Barack Obama expliquait que les Américains souhaitaient interpeller Ben Laden pour le juger. Cela-vous paraît-il vraisemblable ?

Je n’en suis pas certain. Je doute qu’un procès en bonne et due forme ait été politiquement intéressant pour les États-Unis parce que cela aurait concouru à faire de Ben Laden un martyr. Les États-Unis n’y auraient pas trouvé d’intérêt.

Pour les Américains, la donne change-t-elle au plan géo-stratégique après cette « victoire » symbolique de l’administration Obama ?

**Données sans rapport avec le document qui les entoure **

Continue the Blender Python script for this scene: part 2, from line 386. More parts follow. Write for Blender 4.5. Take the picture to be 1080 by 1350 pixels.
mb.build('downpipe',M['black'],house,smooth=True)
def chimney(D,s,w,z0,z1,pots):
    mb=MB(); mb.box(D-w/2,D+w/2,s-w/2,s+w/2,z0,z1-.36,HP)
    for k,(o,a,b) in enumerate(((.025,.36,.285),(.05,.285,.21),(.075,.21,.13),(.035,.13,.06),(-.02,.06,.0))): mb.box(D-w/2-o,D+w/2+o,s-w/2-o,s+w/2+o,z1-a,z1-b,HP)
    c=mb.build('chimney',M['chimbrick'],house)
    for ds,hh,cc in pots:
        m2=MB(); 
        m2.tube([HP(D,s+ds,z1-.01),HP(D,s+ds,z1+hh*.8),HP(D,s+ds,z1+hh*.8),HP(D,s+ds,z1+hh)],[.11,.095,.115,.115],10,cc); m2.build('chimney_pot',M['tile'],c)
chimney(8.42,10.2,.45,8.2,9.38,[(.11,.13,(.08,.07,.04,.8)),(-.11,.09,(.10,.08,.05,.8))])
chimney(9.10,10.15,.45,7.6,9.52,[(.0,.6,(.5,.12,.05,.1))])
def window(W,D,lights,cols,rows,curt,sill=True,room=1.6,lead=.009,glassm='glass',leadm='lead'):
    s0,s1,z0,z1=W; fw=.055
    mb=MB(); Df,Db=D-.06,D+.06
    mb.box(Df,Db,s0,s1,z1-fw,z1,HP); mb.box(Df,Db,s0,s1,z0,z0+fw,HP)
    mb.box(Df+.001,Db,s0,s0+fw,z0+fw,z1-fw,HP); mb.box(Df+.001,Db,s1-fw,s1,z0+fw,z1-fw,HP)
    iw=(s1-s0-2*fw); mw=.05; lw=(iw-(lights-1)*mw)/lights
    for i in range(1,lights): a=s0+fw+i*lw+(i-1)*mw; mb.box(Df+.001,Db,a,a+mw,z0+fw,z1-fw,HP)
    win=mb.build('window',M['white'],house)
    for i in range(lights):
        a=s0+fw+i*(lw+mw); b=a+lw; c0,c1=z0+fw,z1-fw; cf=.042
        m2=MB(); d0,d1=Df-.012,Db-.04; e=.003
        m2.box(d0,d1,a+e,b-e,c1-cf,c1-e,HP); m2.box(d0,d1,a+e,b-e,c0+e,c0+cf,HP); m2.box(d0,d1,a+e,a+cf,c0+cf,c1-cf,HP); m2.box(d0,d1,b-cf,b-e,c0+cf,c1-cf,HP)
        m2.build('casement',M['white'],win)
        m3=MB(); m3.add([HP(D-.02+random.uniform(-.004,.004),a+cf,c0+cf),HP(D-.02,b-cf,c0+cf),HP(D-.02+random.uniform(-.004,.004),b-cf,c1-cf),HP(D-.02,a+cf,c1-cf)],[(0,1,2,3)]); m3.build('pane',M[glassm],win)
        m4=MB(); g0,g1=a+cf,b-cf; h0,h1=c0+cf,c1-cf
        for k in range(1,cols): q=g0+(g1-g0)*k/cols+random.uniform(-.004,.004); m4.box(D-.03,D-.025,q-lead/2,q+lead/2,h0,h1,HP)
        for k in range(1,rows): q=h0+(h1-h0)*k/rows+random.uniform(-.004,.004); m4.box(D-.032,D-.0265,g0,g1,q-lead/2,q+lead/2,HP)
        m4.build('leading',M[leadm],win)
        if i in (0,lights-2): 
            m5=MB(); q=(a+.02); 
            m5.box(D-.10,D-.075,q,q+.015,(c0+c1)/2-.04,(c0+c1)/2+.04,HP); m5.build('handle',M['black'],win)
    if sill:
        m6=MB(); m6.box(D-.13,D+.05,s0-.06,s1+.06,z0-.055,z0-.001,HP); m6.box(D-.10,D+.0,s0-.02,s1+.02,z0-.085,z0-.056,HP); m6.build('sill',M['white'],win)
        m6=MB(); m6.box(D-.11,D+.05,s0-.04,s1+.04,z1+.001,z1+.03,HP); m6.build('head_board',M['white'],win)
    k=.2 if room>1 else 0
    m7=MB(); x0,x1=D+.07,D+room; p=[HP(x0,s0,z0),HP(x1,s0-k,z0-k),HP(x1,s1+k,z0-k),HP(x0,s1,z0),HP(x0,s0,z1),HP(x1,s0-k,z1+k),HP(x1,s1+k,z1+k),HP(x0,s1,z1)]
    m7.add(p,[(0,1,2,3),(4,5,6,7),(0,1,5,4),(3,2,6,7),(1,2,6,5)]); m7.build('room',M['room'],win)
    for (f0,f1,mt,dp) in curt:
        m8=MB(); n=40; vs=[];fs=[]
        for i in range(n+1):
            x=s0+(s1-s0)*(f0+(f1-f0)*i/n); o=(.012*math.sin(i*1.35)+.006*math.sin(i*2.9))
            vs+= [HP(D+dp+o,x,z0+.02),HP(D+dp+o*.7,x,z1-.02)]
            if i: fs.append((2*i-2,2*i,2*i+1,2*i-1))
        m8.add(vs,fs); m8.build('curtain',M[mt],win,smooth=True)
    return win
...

De mon point de vue le 11 septembre 2001 n’a pas été un bouleversement dans les équilibres et les rapports internationaux. Tout comme je n’étais pas convaincu par le choix de George Bush de faire de la lutte contre le terrorisme l’alpha et l’oméga de la politique internationale des États-Unis. La mort de Ben Laden ne devrait donc pas, selon moi, bouleverser les rapports de force internationaux, ni assécher comme par magie le terreau du terrorisme. Certes, il y a une victoire politique et symbolique avec la disparition de Ben Laden, mais le terrorisme n’est pas éradiqué. La mouvance djihadiste a encore des ressources et une capacité de nuisance. Les rapports internationaux en ce sens ne seront pas bouleversés par la mort d’un homme.